Sunday, January 19, 2020

Never meet your heroes. An encounter with David Sedaris.


I had a brief personal interaction with David Sedaris the other night. Let me just say, I love Sedaris's writing. I'm a long time fan and have therefore read lots of his work. He's an inspiration. A great wit, he finely crafts his hilarious, often poignant observations into highly engaging anecdotes. I leapt on the opportunity to hear him live, having missed out last time he was in Melbourne.

At Hamer Hall I had my copy of Naked hoping to get it signed after the show but bought a paperback copy of Calypso anyway, not having read it yet.

Really got lucky then. Sedaris was signing books pre-show and there were only four people ahead of me in the queue, which I joined. Sounds simple. As I waited, hyperventilating, I noticed Sedaris did a bit of sketching and colouring on the title pages as he chatted to those getting their books signed. Me, I was about to faint from nervous excitement. Interestingly, Sedaris later addressed this very feeling during his show when an audience member asked him whom he'd most like to meet. He talked about this being tricky - my word - as he is often overwhelmed by nerves and therefore when he meets a much anticipated person, someone else turns up; a representative; not his true self.

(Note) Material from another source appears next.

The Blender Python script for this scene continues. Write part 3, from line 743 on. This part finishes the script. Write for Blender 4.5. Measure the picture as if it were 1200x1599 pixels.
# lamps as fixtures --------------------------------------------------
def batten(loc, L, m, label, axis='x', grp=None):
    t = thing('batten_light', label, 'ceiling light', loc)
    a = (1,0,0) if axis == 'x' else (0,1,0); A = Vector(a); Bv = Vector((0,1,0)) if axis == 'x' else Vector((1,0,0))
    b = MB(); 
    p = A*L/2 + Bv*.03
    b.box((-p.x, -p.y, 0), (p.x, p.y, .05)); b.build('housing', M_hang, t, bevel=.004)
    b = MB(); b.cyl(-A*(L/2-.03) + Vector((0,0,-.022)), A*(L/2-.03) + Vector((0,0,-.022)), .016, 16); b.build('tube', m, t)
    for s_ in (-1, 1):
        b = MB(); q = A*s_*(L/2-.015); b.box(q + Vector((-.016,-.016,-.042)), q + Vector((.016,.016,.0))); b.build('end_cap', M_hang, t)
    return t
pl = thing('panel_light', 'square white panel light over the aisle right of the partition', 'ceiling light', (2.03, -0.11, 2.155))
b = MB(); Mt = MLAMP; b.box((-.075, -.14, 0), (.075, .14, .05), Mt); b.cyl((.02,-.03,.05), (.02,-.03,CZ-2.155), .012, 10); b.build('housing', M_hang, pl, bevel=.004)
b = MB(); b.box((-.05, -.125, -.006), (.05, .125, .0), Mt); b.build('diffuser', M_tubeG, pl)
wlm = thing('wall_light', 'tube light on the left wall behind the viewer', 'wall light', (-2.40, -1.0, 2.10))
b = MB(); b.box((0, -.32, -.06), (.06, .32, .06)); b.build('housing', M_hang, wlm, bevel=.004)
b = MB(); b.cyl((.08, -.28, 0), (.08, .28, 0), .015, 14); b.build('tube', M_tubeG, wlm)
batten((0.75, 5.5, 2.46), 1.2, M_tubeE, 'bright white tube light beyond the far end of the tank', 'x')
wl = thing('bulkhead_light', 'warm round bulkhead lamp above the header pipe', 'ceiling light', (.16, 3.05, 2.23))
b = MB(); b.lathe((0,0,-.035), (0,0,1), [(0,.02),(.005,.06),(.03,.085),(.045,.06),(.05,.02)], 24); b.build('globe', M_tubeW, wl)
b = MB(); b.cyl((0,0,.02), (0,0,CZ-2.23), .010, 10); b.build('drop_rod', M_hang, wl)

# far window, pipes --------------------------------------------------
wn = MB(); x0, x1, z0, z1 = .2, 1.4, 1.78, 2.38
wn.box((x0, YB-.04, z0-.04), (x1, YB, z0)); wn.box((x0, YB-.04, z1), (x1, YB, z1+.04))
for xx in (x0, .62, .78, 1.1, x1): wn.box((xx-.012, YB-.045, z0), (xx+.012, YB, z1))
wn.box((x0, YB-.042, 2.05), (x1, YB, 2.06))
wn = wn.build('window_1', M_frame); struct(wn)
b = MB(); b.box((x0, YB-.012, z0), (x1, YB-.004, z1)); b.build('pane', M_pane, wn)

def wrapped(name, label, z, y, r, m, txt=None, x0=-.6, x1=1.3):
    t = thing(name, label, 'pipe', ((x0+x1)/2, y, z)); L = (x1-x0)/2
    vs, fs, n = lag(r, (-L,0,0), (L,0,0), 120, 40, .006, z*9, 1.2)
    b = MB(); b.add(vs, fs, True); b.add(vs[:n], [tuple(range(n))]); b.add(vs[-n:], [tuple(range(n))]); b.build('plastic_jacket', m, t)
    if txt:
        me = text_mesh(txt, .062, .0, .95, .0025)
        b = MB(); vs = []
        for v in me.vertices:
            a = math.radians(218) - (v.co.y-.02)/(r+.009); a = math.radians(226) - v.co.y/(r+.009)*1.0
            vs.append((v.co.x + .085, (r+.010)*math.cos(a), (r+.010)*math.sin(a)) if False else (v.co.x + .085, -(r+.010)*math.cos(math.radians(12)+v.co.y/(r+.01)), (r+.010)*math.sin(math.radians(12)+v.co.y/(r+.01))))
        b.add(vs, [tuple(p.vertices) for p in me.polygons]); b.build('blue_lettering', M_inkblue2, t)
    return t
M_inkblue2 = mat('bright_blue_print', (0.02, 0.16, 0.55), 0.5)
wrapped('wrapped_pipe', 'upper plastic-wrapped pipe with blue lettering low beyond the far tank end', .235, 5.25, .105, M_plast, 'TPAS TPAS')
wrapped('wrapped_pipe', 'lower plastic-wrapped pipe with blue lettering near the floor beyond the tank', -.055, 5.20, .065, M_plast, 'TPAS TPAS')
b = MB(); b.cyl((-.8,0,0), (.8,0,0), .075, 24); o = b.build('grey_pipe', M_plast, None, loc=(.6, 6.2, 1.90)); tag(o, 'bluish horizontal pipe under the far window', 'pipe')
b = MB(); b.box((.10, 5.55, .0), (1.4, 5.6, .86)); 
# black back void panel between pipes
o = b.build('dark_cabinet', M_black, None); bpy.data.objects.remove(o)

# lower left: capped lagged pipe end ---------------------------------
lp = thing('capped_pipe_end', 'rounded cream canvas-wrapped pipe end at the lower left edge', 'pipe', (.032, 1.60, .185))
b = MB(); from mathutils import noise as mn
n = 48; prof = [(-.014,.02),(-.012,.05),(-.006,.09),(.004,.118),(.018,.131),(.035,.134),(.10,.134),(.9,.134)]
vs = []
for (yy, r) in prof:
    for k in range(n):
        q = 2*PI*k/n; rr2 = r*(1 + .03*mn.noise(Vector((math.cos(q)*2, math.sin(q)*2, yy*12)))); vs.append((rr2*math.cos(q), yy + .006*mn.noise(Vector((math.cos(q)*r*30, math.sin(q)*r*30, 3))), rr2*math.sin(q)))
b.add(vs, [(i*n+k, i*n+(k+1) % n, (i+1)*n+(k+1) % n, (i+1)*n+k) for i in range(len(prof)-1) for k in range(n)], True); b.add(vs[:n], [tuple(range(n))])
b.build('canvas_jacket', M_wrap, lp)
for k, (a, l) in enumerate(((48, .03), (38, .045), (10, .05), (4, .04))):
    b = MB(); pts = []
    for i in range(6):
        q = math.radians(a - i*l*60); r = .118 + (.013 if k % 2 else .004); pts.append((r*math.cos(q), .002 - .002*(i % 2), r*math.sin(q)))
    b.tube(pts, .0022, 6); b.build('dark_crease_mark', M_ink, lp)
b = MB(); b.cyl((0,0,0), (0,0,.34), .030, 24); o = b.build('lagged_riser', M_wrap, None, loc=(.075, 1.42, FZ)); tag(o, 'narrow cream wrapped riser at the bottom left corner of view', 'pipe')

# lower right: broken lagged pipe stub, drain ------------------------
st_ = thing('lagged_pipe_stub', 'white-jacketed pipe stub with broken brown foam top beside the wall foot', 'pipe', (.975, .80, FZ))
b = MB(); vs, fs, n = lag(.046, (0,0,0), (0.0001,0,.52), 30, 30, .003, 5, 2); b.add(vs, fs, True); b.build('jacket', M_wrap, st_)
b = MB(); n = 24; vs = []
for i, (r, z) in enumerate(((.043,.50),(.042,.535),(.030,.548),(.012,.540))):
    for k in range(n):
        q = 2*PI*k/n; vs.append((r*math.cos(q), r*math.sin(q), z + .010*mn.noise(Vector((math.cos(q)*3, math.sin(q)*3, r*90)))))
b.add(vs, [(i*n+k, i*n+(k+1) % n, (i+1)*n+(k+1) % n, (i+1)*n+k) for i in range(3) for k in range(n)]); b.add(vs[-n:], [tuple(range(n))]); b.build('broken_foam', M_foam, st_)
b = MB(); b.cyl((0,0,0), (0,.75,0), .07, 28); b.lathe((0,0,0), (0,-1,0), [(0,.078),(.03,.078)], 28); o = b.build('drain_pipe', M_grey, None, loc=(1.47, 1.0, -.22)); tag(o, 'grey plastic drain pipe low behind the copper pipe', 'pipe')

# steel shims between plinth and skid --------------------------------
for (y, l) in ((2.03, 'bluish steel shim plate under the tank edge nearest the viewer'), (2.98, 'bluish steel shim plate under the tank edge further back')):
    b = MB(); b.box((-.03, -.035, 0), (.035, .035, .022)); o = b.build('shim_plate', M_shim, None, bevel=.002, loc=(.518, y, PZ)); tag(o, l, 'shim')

I hear you, Mr Sedaris because my representative turned up to get my books signed by you, one of my writing heroes. Prior to my turn, I'd checked the readout on my insulin pump to verify that my rapid heart beat was just nerves and not a dreaded hypo - low blood sugar. I was fine.

To expedite the signing process, Sedaris's assistant had written 'JUDI' on a sticky note and placed it just so on the title page of the book for which I'd just paid $29.

Sedaris sat at the other side of the table with his mug and his felt pens arrayed next to him, perhaps wondering which colour to use. My idiotic representative quaked obsequiously in Sedaris’s presence. For the previous few days since I'd bought the tickets I'd been wondering what I could possibly say to  Sedaris. His delicious diaries - Theft by Finding - had revealed that he enjoys signing books. He's interested in what people tell him. Yet I had nothing to say and didn't want to sound stupid. Unfortunately, my blithering representative took over as I passed Sedaris my books, and this is what she blurted out during my two minute encounter:

"I was so nervous about meeting you I had to check my blood sugar to make sure I wasn't having a hypo. I'm diabetic!" She/I giggled like a teenager. Felt like a complete moron. Yet my unnecessary revelation prompted Sedaris to tell me a really insensitive clichéd tale, the type most people with diabetes have been subjected to repeatedly by the ignorant and curious. A nurse he'd met had told him about 'a diabetic' who'd had a great hole in his foot and he didn't even know it was there and you could see bones and tendons and everything!

"Yeah, thanks," I said. "haven't heard that one before." Actually, it's one of the plethora of stories one hears regularly when one has diabetes. Clearly he didn't sense my disapproval but I doubt whether he was listening. He said something about people feeling bad about being diabetic because they ate too many sweets, or some-such. I can't exactly remember, but it made me say that I'd had diabetes for 39 years. "Big year for you next year then," he remarked as he found his 'theme' and sketched '39 years’ in red felt tip pen on the title page of his book. My representative clarified that I couldn't help getting diabetes so I was one of the good ones! FFS! My cringe-worthy rep was being idiotic and politically incorrect. (There's no good or bad diabetes, or 'diabetic shaming', in case you didn't know.)

"Who are you here with?" Sedaris asked, still focused on his colouring in. "My husband," I indicated skinny Big Al, staring off over by a pillar. "Does he mind that you're diabetic?" What the fuck? "Of course not!" My representative guffawed inanely.

Sedaris was finished. My time was up and I was dismissed by his glance at the snaking queue.

Mixture of emotions for me; but mostly disappointment which I am still working to overcome. Having somehow managed to get seats three rows from the stage helped. Sedaris's readings were wonderful: poignant and hilarious; exactly what I expected. But that encounter in the foyer stuck in my craw and took the edge off what should have been a stellar evening.

I'm currently rereading Naked, and since the signing I'm perceiving things differently. Not sure I'll even read Calypso.